Paul R. Dupee, Jr. University Professor Emeritus of Social Science and Professor Emeritus of Anthropology and Italian Studies, Professor of International and Public Affairs (Research)

Overview

David Kertzer joined Brown in 1992 as Paul Dupee, Jr., University Professor of Social Science. A Professor of Anthropology and Italian Studies, he was appointed Provost in 2006, serving in that role until 2011. Kertzer founded and directed the Anthropological Demography program. He was also founding director of the Politics, Culture, and Identity research program of the Watson Institute for International Studies.

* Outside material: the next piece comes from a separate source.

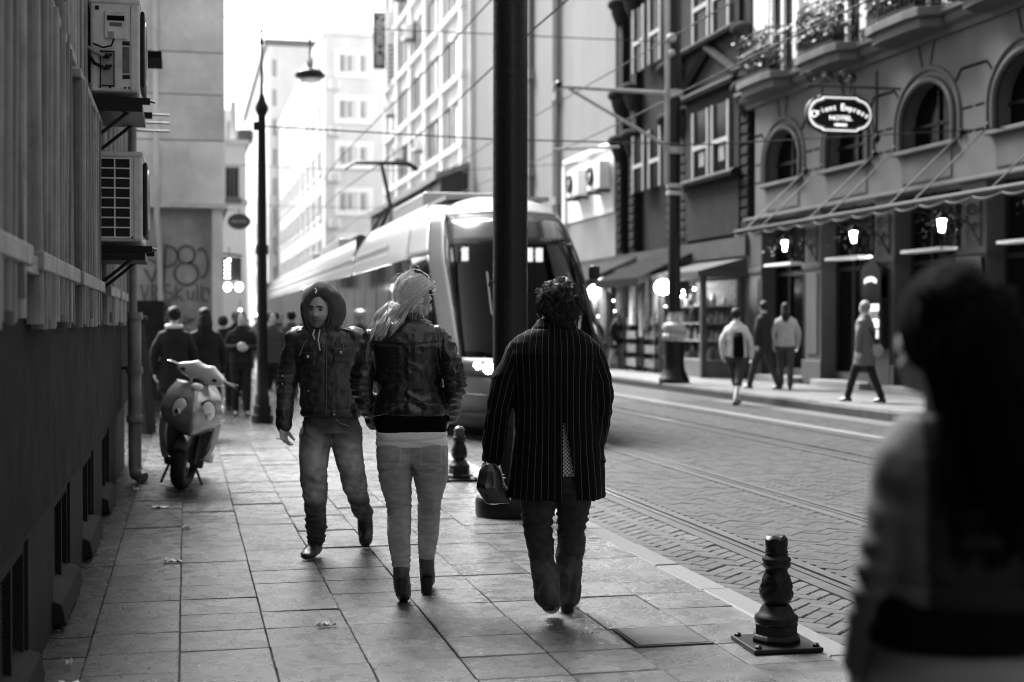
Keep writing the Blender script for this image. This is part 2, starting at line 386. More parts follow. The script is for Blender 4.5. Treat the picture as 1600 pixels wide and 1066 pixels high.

A Brown alumnus (A.B., 1969), Kertzer received a Ph.D. in Anthropology from Brandeis University in 1974. He was William R. Kenan, Jr. Professor at Bowdoin College from 1989 to 1992. Kertzer twice won the Marraro Prize from the Society for Italian Historical Studies for the best book in Italian history. Kertzer co-founded and for a decade co-edited the Journal of Modern Italian Studies. He served as president of the Social Science History Association and the Society for the Anthropology of Europe, and co-edited the book series New Perspectives on Anthropological and Social Demography for Cambridge University Press. His book The Kidnapping of Edgardo Mortara was a finalist for the National Book Award in 1997 and is published in 17 languages. In 2005 he was elected as a Fellow of the American Academy of Arts and Sciences. His book, The Pope and Mussolini, won the Pulitzer Prize for Biography in 2015. His most recent book, The Pope at War (2022), tells the story of Pope Pius XII's relations with Mussolini and Hitler during the Second World War.